Alors que je sors du parking, de son poste de conductrice, elle me fait un signe amical de la main. C’est bien la première fois que cela arrive, même si cela semble normal et logique puisqu’on se rend au même endroit. Cinq minutes plus tard, nous entrons l’un après l’autre à l’église pour prendre place dans le demi cercle de chaises qui attend des fidèles pour l’office.
L’habitude nous pousse à gauche, elle est la première de la série dans l’arc vide à ce moment, je suis le second. Après quelques instants, le temps de s’asseoir, elle m’adresse la parole et me dit :
« Cela vous a plu, hier ? » « Ah, hier, que s’est il passé ? »
« Je vous ai vu à la séance de cinéma » me dit-elle.
« Je n’ai pas été au cinéma, hier. »
« Je croyais vous y avoir vu. C’est alors quelqu’un qui vous ressemble. »
Au fond, des ressemblances, il y en a de temps à autre, des allures proches, des impressions qui flottent sans qu’on sache pourquoi. On se connaît peu, c’est donc possible. Une minute à peine, après, une connaissance plus confirmée, que je rencontre depuis longtemps vient s’asseoir à ma droite. Après les salutations d’usage, elle me dit
« Tu as aimé le film hier ? »
« Mais je n’ai pas été au cinéma hier. »
« Ah, j’ai cru t’y voir. » ajoute-t-elle.
Une conclusion s’impose. J’ai un double. Nous partageons la coïncidence, en souriant. Un sosie m’a représenté. Pourquoi pas, deux fois, cela renforce l’image de celui-ci. Me voilà entouré, à gauche et à droite curieusement, une même perception m’est offerte. L’âge aidant, les cheveux plus rares favorisent sans doute des ressemblances. Quelque chose pourtant ne lui plait pas. Elle doit être du genre méfiant, ou n’aime pas prendre des vessies pour des lanternes. Hésitation, froncement de sourcils, Questionnement.
Une nouvelle arrivante, nouvelles salutations. C’est un cercle d’habitué, nous nous connaissons plus ou moins, je l’ai rencontrée quelque fois. Ma voisine de droite lui adresse la question.
« Tu l’as vu hier ? » (en parlant de moi).
« Tu sais répond-t-elle, je ne sais pas voir toutes mes connaissances. Elles sont trop nombreuses. »
La voilà déçue, elle s’est vraiment, trompée. Un deuxième déni à porter. L’intermède se clôture. Curieux cette dualité, cette coïncidence ? Elle me trotte dans la tête. Aurais-je le don d’ubiquité ? Non, je m’en serais rendu compte depuis longtemps. Alors une histoire de jumeau. L’idée me trotte dans la tête, fait un retour après un long temps d’oubli. Plus large, plus étonnante.
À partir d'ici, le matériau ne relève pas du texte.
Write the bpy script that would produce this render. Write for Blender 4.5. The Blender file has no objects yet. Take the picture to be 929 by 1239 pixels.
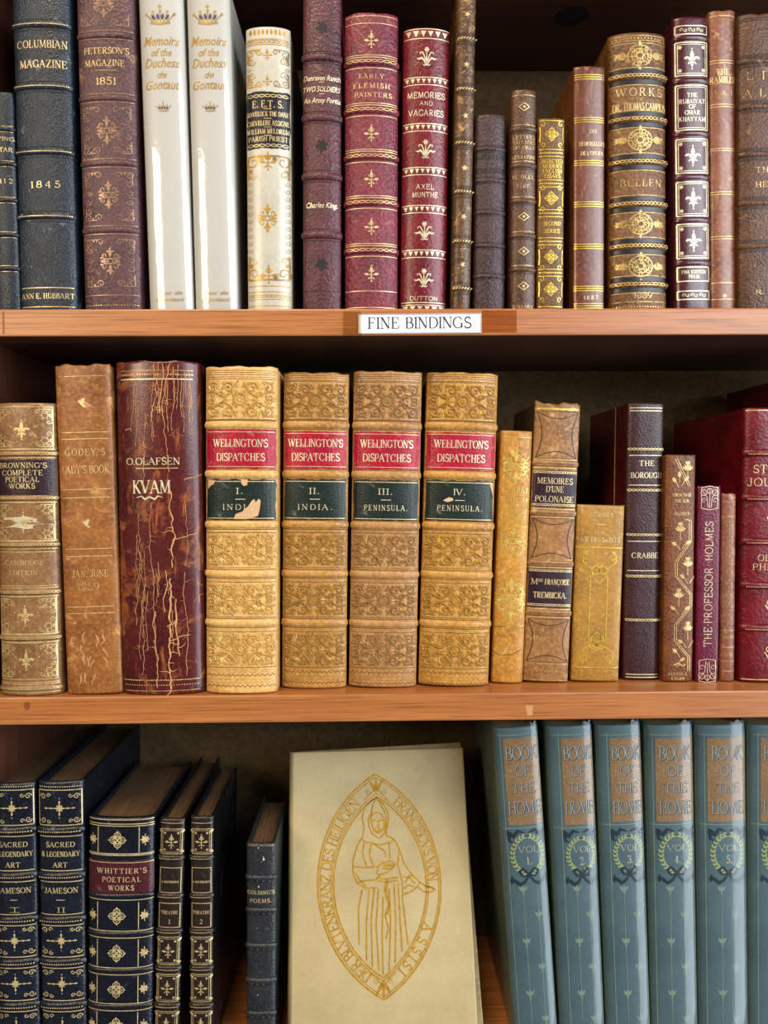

Quelques années plus tôt, j’avais noté autour de moi de nombreuses coïncidences, à propos d’une petite sœur perdue dans mon histoire, dans ma gestation. L’évidence s’est imposée, sans le moindre doute. J’avais une jumelle évanescente, compagne d’un voyage de quelques semaines. Dans mon esprit, elle est toujours là, je l’ai nommée, elle est sur un petit nuage là-haut, même si l’un ou l’autre fronce les sourcils à un tel récit. Est-ce une nouvelle aventure, une nouvelle évidence qui se met en route, qui se pointe à l’horizon. Le fantôme d’un vrai jumeau perdu ! Je n’ai rien fait pour le susciter, il s’impose à moi, un matin de novembre, à la messe du matin. Nouveau chapitre de ma vie. A quand la nouvelle évidence, le nouvel indice?
Curieusement depuis un certain temps, j’ai ajouté à mon prénom un tiret et un deuxième prénom pour me distinguer d’une autre personne qui vit dans la ville voisine, et avec qui je pourrais être confondu. N’a-t-il pas fait les mêmes études au même endroit. Dans l’annuaire des anciens élèves, nos deux noms et prénoms voisinent. Indice supplémentaire.
Dans la prière qui nous rassemble, je suis debout, le soleil matinal apparait juste au bord du vitrail qui me fait face. Je suis ébloui, par sa lumière. Je ferme les yeux, aveuglé. Je m’entends réciter le texte avec la dizaine des participants. Je suis suspendu hors du temps. Moment serein, profond rempli d’émerveillement.
Une nouvelle journée vient de commencer. Je suis riche d’une nouvelle perception.